[BEGIN SUPPLIED INFORMATION]

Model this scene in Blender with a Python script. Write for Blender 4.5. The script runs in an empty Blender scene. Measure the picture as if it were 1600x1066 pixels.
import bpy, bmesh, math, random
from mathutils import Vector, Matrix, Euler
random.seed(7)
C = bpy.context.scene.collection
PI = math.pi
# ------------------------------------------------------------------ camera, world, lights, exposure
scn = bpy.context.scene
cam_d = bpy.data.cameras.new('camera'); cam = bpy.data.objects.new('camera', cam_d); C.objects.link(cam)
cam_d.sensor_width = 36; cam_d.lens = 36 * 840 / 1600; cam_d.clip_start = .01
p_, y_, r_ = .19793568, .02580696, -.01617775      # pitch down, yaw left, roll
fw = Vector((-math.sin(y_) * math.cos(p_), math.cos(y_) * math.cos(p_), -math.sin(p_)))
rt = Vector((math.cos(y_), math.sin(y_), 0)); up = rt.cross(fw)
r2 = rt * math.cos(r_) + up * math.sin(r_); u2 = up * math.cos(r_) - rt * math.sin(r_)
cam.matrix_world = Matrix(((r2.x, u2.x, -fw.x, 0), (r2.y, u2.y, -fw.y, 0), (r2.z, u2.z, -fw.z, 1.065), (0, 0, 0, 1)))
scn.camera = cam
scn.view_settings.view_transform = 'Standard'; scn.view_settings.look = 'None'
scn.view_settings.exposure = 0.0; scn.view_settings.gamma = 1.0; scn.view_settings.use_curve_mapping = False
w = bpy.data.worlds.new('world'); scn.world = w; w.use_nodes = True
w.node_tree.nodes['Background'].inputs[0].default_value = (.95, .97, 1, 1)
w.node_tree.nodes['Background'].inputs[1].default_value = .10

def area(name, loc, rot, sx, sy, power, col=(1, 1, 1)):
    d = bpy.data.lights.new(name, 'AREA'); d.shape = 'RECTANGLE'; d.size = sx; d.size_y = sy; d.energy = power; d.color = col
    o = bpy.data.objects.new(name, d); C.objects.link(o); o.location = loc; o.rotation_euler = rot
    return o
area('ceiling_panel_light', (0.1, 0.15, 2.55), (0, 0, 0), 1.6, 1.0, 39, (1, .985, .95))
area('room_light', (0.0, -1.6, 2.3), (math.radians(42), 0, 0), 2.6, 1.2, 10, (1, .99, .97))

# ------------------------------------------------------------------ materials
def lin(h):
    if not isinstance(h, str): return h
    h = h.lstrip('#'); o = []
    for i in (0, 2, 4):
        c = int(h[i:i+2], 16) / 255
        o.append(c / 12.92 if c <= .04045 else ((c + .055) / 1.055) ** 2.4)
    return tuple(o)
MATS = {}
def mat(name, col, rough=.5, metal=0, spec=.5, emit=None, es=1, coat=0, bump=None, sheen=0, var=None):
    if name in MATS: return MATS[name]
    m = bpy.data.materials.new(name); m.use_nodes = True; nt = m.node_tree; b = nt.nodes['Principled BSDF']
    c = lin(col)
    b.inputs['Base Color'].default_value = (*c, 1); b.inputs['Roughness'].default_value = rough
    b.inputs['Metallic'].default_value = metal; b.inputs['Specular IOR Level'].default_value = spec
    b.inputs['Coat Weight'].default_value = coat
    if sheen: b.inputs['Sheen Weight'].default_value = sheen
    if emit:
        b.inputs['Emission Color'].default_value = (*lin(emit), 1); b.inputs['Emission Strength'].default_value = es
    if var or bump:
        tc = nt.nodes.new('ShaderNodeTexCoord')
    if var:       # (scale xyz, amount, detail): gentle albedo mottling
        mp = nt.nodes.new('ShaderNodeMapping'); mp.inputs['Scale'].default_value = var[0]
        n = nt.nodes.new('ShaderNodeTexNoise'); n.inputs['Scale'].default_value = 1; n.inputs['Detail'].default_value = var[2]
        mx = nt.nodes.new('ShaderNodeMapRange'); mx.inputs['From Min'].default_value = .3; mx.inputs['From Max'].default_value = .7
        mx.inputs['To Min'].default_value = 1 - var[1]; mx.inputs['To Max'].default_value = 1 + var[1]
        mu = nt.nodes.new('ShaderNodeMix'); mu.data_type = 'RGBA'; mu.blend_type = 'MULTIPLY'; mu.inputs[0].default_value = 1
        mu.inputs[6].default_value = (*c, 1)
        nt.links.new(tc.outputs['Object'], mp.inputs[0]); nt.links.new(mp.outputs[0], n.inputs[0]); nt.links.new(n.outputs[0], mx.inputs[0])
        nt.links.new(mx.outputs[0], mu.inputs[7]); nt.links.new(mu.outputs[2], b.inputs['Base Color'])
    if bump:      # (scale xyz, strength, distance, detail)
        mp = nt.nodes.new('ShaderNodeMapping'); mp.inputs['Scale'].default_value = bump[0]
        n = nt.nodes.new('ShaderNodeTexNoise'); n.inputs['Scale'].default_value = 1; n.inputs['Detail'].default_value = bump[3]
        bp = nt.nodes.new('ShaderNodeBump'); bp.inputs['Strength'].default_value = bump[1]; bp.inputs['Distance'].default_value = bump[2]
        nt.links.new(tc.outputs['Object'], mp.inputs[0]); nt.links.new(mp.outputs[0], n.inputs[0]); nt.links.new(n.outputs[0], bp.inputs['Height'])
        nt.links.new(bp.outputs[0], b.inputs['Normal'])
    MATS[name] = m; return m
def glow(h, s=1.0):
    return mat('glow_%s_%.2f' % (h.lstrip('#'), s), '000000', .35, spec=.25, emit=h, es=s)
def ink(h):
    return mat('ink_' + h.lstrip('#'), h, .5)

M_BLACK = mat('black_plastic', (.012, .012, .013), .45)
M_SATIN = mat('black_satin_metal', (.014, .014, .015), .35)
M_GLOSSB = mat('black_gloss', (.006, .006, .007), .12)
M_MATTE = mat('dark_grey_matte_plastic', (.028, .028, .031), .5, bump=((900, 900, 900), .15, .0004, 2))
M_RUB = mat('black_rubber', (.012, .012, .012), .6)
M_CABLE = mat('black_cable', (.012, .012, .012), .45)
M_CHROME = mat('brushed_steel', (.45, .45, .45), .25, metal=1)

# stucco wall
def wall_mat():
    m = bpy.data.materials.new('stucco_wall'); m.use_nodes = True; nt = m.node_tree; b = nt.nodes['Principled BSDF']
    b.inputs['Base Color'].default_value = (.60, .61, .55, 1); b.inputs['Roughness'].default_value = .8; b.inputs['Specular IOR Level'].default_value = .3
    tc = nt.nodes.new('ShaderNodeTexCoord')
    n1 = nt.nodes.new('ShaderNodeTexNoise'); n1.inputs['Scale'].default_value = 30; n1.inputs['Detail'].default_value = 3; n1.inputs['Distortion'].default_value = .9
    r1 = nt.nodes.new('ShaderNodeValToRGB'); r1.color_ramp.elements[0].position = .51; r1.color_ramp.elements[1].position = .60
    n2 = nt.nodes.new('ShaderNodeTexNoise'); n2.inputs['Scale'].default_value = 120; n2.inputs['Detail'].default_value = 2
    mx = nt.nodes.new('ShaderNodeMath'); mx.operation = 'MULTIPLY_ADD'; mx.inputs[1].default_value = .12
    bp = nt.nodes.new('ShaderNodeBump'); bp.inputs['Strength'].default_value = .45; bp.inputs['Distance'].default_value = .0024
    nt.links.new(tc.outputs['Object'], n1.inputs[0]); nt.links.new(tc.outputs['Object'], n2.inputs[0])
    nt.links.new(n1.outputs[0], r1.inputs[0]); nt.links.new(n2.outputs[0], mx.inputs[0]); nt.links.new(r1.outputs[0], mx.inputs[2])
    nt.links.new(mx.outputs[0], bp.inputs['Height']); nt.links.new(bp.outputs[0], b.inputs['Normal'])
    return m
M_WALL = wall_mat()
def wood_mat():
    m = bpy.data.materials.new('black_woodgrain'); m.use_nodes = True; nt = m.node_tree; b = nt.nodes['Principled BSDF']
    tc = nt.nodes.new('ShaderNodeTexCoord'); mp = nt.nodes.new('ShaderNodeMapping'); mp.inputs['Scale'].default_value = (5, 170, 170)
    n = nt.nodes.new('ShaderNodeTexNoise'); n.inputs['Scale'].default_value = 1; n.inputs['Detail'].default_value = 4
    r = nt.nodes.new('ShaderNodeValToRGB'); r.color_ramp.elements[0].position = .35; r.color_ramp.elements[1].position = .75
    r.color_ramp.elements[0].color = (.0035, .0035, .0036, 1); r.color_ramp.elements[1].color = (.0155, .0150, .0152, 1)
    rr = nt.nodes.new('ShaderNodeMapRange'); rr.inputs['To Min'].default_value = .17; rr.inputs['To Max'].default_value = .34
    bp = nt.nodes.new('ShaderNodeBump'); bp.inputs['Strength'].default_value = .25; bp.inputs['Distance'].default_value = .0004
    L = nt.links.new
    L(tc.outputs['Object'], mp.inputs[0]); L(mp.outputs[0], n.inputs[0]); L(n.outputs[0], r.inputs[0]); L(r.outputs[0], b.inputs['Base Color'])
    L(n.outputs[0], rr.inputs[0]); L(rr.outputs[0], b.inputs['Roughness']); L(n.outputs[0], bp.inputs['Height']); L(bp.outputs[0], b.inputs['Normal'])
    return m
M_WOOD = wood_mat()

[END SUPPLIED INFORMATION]

■ **EXERCISE**
Show the lines from the data above that contain the string "scene".

■ **TASK SOLUTION**
Model this scene in Blender with a Python script. Write for Blender 4.5. The script runs in an empty Blender scene. Measure the picture as if it were 1600x1066 pixels.
C = bpy.context.scene.collection
scn = bpy.context.scene